Тот, кто сегодня ищет Серпентару, должен постараться. Роскошные дубы видны с дороги, но к ним не подойти, нигде никакой таблички, и приходится пролезать под каким-то забором, пробираться мимо пустующих крестьянских домиков, потом открыть железные ворота, за которыми тебя ждут козы. И вот ты вдруг оказываешься в hortus amoenus [67] и не веришь своим глазам. Священная земля, плато, окаймленное известняковыми скалами, на которых растут высокие узловатые дубы. Я хожу туда-сюда, понимая, что все они сидели и стояли здесь: Кох и Преллер, и Рихтер, и Коро, и Рейнгольд, и Канольдт, и Ширмер, и Румор [68], и Горни, и Рейнхарт, конечно, тоже, и Шуха тоже не забыть, и Лукас [69], и Блехен. А потом почти все они ели и спали в «Каза Бальди».

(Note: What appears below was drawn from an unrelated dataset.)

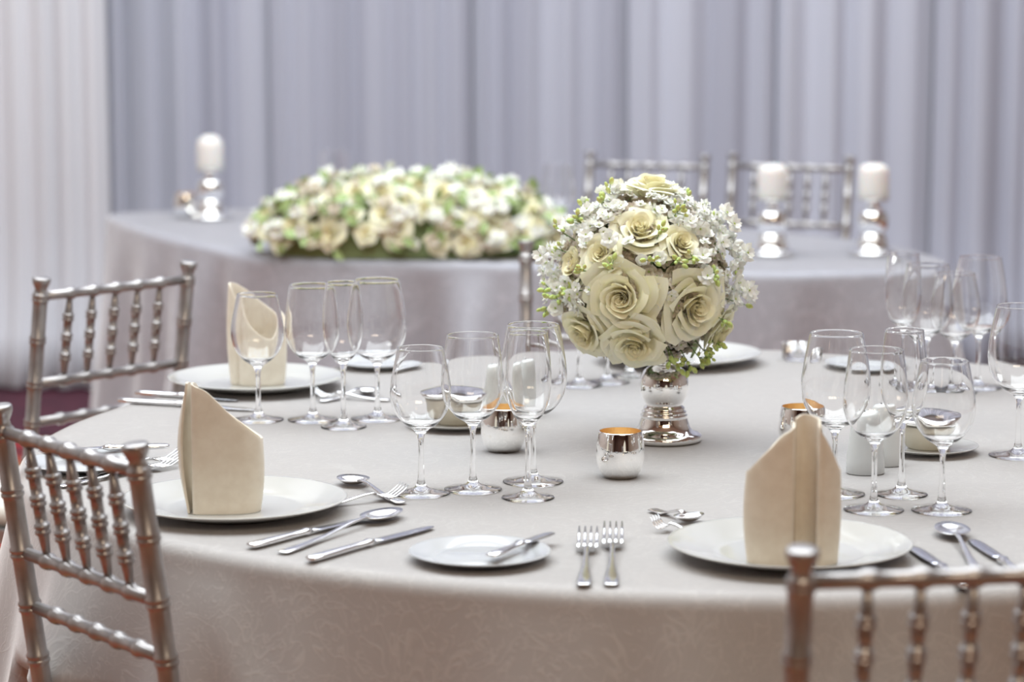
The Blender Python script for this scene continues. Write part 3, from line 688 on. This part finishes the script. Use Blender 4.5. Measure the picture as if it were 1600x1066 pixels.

Волшебная земля. Повсюду растут крошечные дубки, только что вылезли из своих желудей, такое впечатление, что они тут все либо однолетние, либо столетние. Под кронами дубов можно смотреть наверх, на Чивителлу, или вперед, на Крепостную гору в Олевано, – все по-прежнему «будто специально устроено для художника». Я выкапываю три саженца, посередине плод, внизу корневище, которое я вытаскиваю из сухой земли, сверху два-три листа, светло-зеленые и с изогнутыми краями. Они проведут ночь наверху, в «Каза Бальди», и их вырванные из Серпентары корешки будут пить «Сан-Пеллегрино», а потом отправятся из немецкой колонии в далекую столицу. Спустя несколько недель я узнал, что имеется, конечно, и нормальный вход в Серпентару, с воротами, вымощенной дорожкой и звонком! А я от волнения прошел мимо. Однако это действительно немецкий лес, если у него есть звонок. Интересно, кто из лесных богов открывает ворота?

* * *

Поздний вечер, после короткого полета я вернулся домой, в Берлин. Неужели я только что был в «Каза Бальди»? Или Серпентара мне только приснилась? Я путешествовал по картинам или в реальности? Мне нужны доказательства, и вот я нахожу на дне дорожной сумки три ростка каменного дуба, вид у них потерянный, что неудивительно. Снимая кроссовки, я нахожу колючки, которые во время хождений по Серпентаре тайком нацеплялись мне на шнурки. И становится понятно: Олевано тебя никогда не отпустит.